The Tale of the Rwandan Genocide

We all are little men serving great causes, but because the cause is so great, something of that greatness falls upon us also. This is the story of Paul Rusesabagina, the manager of the Hotel des Diplomates in Kigali, Rwanda. This is the story of all those people who were slaughtered in the 100 day, 1994 genocide. This is the story of how the safeguards of peace turned their backs and watched an African nation in flames and covered in blood. This is the story of a genocide, the Rwandan genocide.

April 6, 1994, was the start of the bloodiest massacre in the history of an African nation. The Hutus began to slaughter the Tutsi population terming them as cockroaches and the root cause for all the problems faced by the nation. The genocide was primarily the action of two extremist Hutu militias, the Interahamwe (military wing of the MRND) and the Impuzamugambi (military wing of the CDR), against dissenters to their Hutu extremism. The Rwandan Prime Minister Jean Kambanda revealed, in his testimony, before the International Criminal Tribunal, that the genocide was openly discussed in cabinet meetings and UN had information about the genocide.

Paul Rusesabagina, who was a mixed Hutu and Tutsi, could not flee the country as his wife was a Tutsi. During the 1994 Rwandan genocide Rusesabagina used his influence and connections as temporary manager of the ‘Mille Collines’ to shelter 1,268 Tutsis and moderate Hutus from being slaughtered by the Interahamwe militia.

The international community retrieved their forces and left the Rwandans all alone.

The hotel was not safe when the UN troops left the country. Rusesabagina used his influence to ensure the safety of more than 1,000 Tutsi and moderate Hutu civilians staying in the hotel.

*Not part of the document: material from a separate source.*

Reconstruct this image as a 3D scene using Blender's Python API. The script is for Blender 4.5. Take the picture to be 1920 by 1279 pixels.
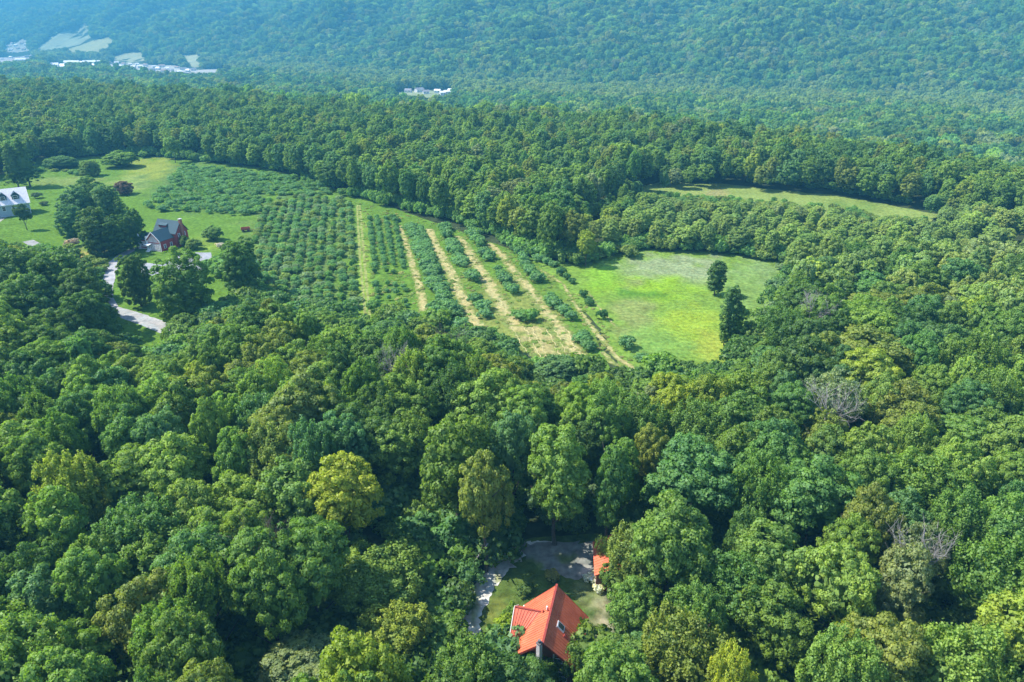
import bpy, bmesh, math, random
import numpy as np
from mathutils import Vector, Matrix, geometry as mgeo

for _o in list(bpy.data.objects):
    bpy.data.objects.remove(_o)
random.seed(7)
rng = np.random.default_rng(11)
SC = bpy.context.scene
COL = SC.collection

# ------------------------------------------------------------------ camera, light, exposure
CAM_H = 70.0
PITCH = math.radians(25)
cam_d = bpy.data.cameras.new('camera')
cam = bpy.data.objects.new('camera', cam_d)
COL.objects.link(cam)
cam_d.lens = 24
cam_d.sensor_width = 36
cam_d.clip_start = 1
cam_d.clip_end = 14000
cam.location = (0, 0, CAM_H)
cam.rotation_euler = (math.radians(90) - PITCH, 0, 0)
SC.camera = cam

SUN_EL = math.radians(52)
SUN_AZ = math.radians(-82)          # clockwise from +Y: the sun stands left and a little beyond
world = bpy.data.worlds.new('World')
SC.world = world
world.use_nodes = True
nt = world.node_tree
nt.nodes.clear()
sky = nt.nodes.new('ShaderNodeTexSky')
sky.sky_type = 'NISHITA'
sky.sun_disc = False
sky.sun_elevation = SUN_EL
sky.sun_rotation = SUN_AZ
sky.altitude = 300
sky.air_density = 1.0
sky.dust_density = 0.5
sky.ozone_density = 1.0
bgn = nt.nodes.new('ShaderNodeBackground')
bgn.inputs[1].default_value = 0.15
wout = nt.nodes.new('ShaderNodeOutputWorld')
nt.links.new(sky.outputs[0], bgn.inputs[0])
nt.links.new(bgn.outputs[0], wout.inputs[0])

sun_d = bpy.data.lights.new('sun', 'SUN')
sun_d.energy = 3.7
sun_d.angle = math.radians(0.5)
sun_d.color = (1.0, 0.95, 0.86)
sun = bpy.data.objects.new('sun', sun_d)
COL.objects.link(sun)
SUN_DIR = Vector((math.sin(SUN_AZ) * math.cos(SUN_EL), math.cos(SUN_AZ) * math.cos(SUN_EL), math.sin(SUN_EL)))
sun.rotation_euler = SUN_DIR.to_track_quat('Z', 'Y').to_euler()
sun.location = (-60, 20, 180)

SC.view_settings.view_transform = 'Standard'
SC.view_settings.look = 'None'
SC.view_settings.gamma = 1
SC.view_settings.use_curve_mapping = False
SC.view_settings.exposure = 1.62
SC.render.engine = 'CYCLES'
cy = SC.cycles
cy.use_denoising = True
cy.use_adaptive_sampling = True
cy.adaptive_threshold = 0.02
cy.max_bounces = 5
cy.diffuse_bounces = 3
cy.glossy_bounces = 1
cy.transmission_bounces = 3
cy.transparent_max_bounces = 4
cy.volume_bounces = 0
cy.caustics_reflective = False
cy.caustics_refractive = False

HAZE_DENSITY = 0.00031
HAZE_COLOR = (0.10, 0.41, 0.64)

# ------------------------------------------------------------------ terrain and projection
EX = np.array([-4000, -1200, -541, -277, -103, 89, 166, 226, 330, 1000, 3000], float)
EY = np.array([2550, 1100, 760, 640, 515, 455, 368, 285, 140, -440, -2040], float)
BX = np.array([-4500, -3000, -2036, -801, -320, -60, 316, 737, 1200, 2000, 4000], float)
BY = np.array([4600, 3600, 2939, 2078, 1683, 1390, 1260, 1060, 900, 600, 0], float)


def sstep(a, b, x):
    t = np.clip((x - a) / (b - a), 0, 1)
    return t * t * (3 - 2 * t)


_WAV = {}


def wav(x, y, sc, seed):
    """smooth pseudo random field, about -1..1"""
    k = (sc, seed)
    if k not in _WAV:
        r = np.random.default_rng(seed)
        _WAV[k] = []
        for i in range(7):
            a = r.uniform(0, 2 * math.pi)
            f = r.uniform(0.6, 1.7) * 2 * math.pi / sc
            _WAV[k].append((math.cos(a) * f, math.sin(a) * f, r.uniform(0, 6.28)))
    v = 0
    for a, b, c in _WAV[k]:
        v = v + np.sin(x * a + y * b + c)
    return v / 3.2


def hgt(x, y):
    x = np.asarray(x, float)
    y = np.asarray(y, float)
    ye = np.interp(x, EX, EY)
    yb = np.interp(x, BX, BY)
    s = (y - ye) * 0.8
    m = y - yb
    z = 0.35 * wav(x, y, 190, 3)
    z = z - 34 * sstep(-10, 190, s) - 18 * np.clip(s / np.maximum(yb - ye, 50), 0, 1)
    z = z + 2.5 * wav(x, y, 220, 5) * sstep(40, 250, s)
    mm = np.clip(m + 40, 0, None)
    up = 0.36 * (np.sqrt(mm ** 2 + 80 ** 2) - 80)
    up = 300 * (1 - np.exp(-up / 300)) * 1.12
    z = z + up + sstep(60, 400, m) * (30 * wav(x * 1.5, y * 0.6, 420, 9) + 9 * wav(x, y * 0.5, 130, 10))
    return z


SP, CP = math.sin(PITCH), math.cos(PITCH)


def ray(px, py):
    u = (px - 960) / 1280
    v = (639.5 - py) / 1280
    return Vector((u, CP + SP * v, -SP + CP * v))


def at(px, py, z=0.0):
    """ground point seen at a pixel; z is the height above the ground"""
    d = ray(px, py)
    lo, hi = 25.0, 6000.0
    for it in range(4):
        tt = np.geomspace(lo, hi, 260) if it == 0 else np.linspace(lo, hi, 24)
        b = CAM_H + d.z * tt - hgt(d.x * tt, d.y * tt) - z < 0
        if not b.any():
            lo = hi = tt[-1]
            break
        k = int(np.argmax(b))
        lo, hi = tt[max(k - 1, 0)], tt[k]
    q = Vector((0, 0, CAM_H)) + d * float(hi)
    return Vector((q.x, q.y, float(hgt(q.x, q.y))))


def proj(x, y, z):
    dz = z - CAM_H
    f = y * CP - dz * SP
    up = y * SP + dz * CP
    f = np.maximum(f, 1e-3)
    return 960 + 1280 * x / f, 639.5 - 1280 * up / f


def inpoly(px, py, poly):
    px = np.asarray(px, float)
    py = np.asarray(py, float)
    r = np.zeros(px.shape, bool)
    n = len(poly)
    for i in range(n):
        x1, y1 = poly[i]
        x2, y2 = poly[(i + 1) % n]
        c = (y1 > py) != (y2 > py)
        xx = (x2 - x1) * (py - y1) / ((y2 - y1) if y2 != y1 else 1e-9) + x1
        r ^= c & (px < xx)
    return r


# open ground as it is seen (photo pixels): nothing of the woods may stand in or reach into these
V_MAIN = [(-60, 345), (0, 332), (60, 322), (70, 302), (130, 300), (240, 293), (330, 298), (400, 308), (500, 322), (600, 352), (640, 366),
          (760, 396), (860, 423), (950, 456), (1010, 488), (1100, 500), (1130, 485), (1180, 470), (1300, 475), (1400, 482), (1466, 497),
          (1450, 520), (1432, 560), (1405, 600), (1378, 650), (1368, 692), (1300, 686), (1230, 690), (1195, 703), (1120, 690),
          (1062, 700), (1034, 725), (1014, 705), (985, 662), (940, 632), (880, 628), (820, 600), (700, 594), (640, 582),
          (560, 566), (490, 545), (470, 500), (380, 500), (300, 560), (318, 605), (335, 650), (300, 664), (250, 640), (205, 622),
          (195, 560), (185, 505), (120, 480), (60, 462), (0, 440), (-60, 430)]
V_STRIP = [(1195, 353), (1225, 350), (1232, 354), (1300, 357), (1350, 350), (1420, 360), (1500, 362), (1570, 372), (1640, 380), (1745, 402),
           (1720, 406), (1665, 399), (1640, 410), (1590, 386), (1500, 379), (1440, 373), (1380, 373), (1310, 374)]
V_YARD = [(845, 1205), (868, 1150), (905, 1080), (935, 1056), (955, 1028), (1000, 1018), (1110, 1013), (1112, 1005), (1135, 1010), (1150, 1030),
          (1128, 1065), (1135, 1100), (1150, 1120), (1158, 1200), (1100, 1213), (1058, 1216), (1022, 1240), (1002, 1240),
          (985, 1217), (930, 1222), (900, 1200)]
FAR_FIELDS = {
    'hill_pasture': [(65, 94), (92, 72), (120, 60), (160, 42), (168, 50), (172, 70), (150, 84), (120, 92), (80, 100)],
    'lower_pasture': [(125, 93), (150, 86), (178, 75), (205, 71), (217, 77), (202, 90), (184, 104), (172, 97), (130, 99)],
    'gravel_flat': [(78, 127), (96, 121), (120, 118), (145, 113), (198, 117), (203, 120), (170, 124), (130, 124), (110, 128)],
    'valley_meadow': [(208, 107), (235, 101), (266, 99), (276, 113), (250, 119), (215, 117)],
    'village_ground': [(196, 118), (260, 119), (330, 124), (372, 132), (436, 129), (440, 133), (370, 141), (300, 137), (240, 130), (200, 123)],
    'long_meadow': [(340, 105), (372, 103), (379, 126), (362, 128)],
    'town_ground': [(-20, 108), (60, 103), (72, 110), (42, 119), (-20, 122)],
    'upper_town_ground': [(5, 97), (20, 79), (50, 77), (58, 95), (32, 100)],
    'hamlet_ground': [(708, 181), (760, 172), (850, 171), (858, 180), (800, 185)],
}

# ------------------------------------------------------------------ object helpers


def pct(px, py):
    return px / 19.2, py / 12.79


_used_labels = set()


PENDING = []             # (object, text, px, py): labelled at the end by what stands next to them
LANDMARKS = []           # (phrase, px, py)


def later(o, text, x, y, z):
    px, py = proj(x, y, z)
    PENDING.append((o, text, float(px), float(py)))


ORDN = ['nearest', 'second', 'third', 'fourth', 'fifth', 'sixth', 'seventh', 'eighth', 'ninth', 'tenth', 'eleventh', 'twelfth', 'thirteenth', 'fourteenth',
        'fifteenth', 'sixteenth', 'seventeenth', 'eighteenth', 'nineteenth', 'twentieth']
ORDN += ['twenty-' + a for a in ['first'] + ORDN[1:9]] + ['thirtieth'] + ['thirty-' + a for a in ['first'] + ORDN[1:9]]
for _t, _u in (('fortieth', 'forty-'), ('fiftieth', 'fifty-'), ('sixtieth', 'sixty-'), ('seventieth', 'seventy-'), ('eightieth', 'eighty-')):
    ORDN += [_t] + [_u + a for a in ['first'] + ORDN[1:9]]
ORDF = ['first'] + ORDN[1:]


def resolve_labels():
    sect = {}
    for o, text, px, py in PENDING:
        l = min(LANDMARKS, key=lambda q: (q[1] - px) ** 2 + (1.3 * (q[2] - py)) ** 2)
        a = math.degrees(math.atan2(l[2] - py, px - l[1])) % 360
        k = int(((a + 22.5) % 360) // 45)
        sect.setdefault((l[0], k), []).append((math.hypot(px - l[1], py - l[2]), o, text))
    dirs = ['right of', 'above right of', 'above', 'above left of', 'left of', 'below left of', 'below', 'below right of']
    for (l, k), v in sect.items():
        v.sort(key=lambda q: q[0])
        for i, (_, o, text) in enumerate(v):
            o['label'] = f'{text}, {ORDN[i]} one {dirs[k]} the {l}'


def tag(o, label=None, cat=None, group=None, kind=None):
    if label:
        o['label'] = label
    if cat:
        o['category'] = cat
    if group:
        o['group'] = group
    if kind:
        o['kind'] = kind
    return o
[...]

He recalled in his book, An Ordinary Man , how horrifying the killings were –

“We all knew we would die, no question. The only question was how. Would they chop us in pieces? With their machetes they would cut your left hand off. Then they would disappear and reappear a few hours later to cut off your right hand. A little later they would return for your left leg etc. They went on till you died. They wanted to make you suffer as long as possible. There was one alternative: you could pay soldiers so they would just shoot you.”

After more than 8,00,000 Rwandans had been slaughtered on basis of purity of their blood, the United Nations and its powerful western allies came back to help the innocent to flee the country. The first attempt however failed when the UN convoy with Rusesabagina’s wife and children and other Tutsi was attacked on their way to the airport. The convoy was safely brought back to the hotel again where Rusesabagina had stayed back as he felt that the people at the hotel needed him.

Rusesabagina is just one man who didn’t even posses a gun. But circumstances made him stand up for a cause, a cause to save the life of more than 1,000 civilians who he had sheltered in the hotel. He was just an ordinary man in extraordinary circumstances. He was awarded the US Presidential Medal for Freedom by George W Bush in 2005.

The genocide is not the story of one man; it is a recital of thousands of people of that African nation who suffered a mass killing in the name of class difference.

The genocide which killed more than 10,00,000 Rwandans, made one point loud and clear, that political and economical stability of a nation depends only on the power a nation possesses. It also made clear that United Nations is nothing else but a puppet in the hands of the western powerhouses.

Every genocide the continent witnessed has made the world realise that the situations faced by Africa then was a by-product of what the westerners had left for them. Even then, what did they do? They just watched the news, felt sad for those who were dying directly and indirectly because of them, switched the tube off and merrily sat down for dinner thanking God for everything.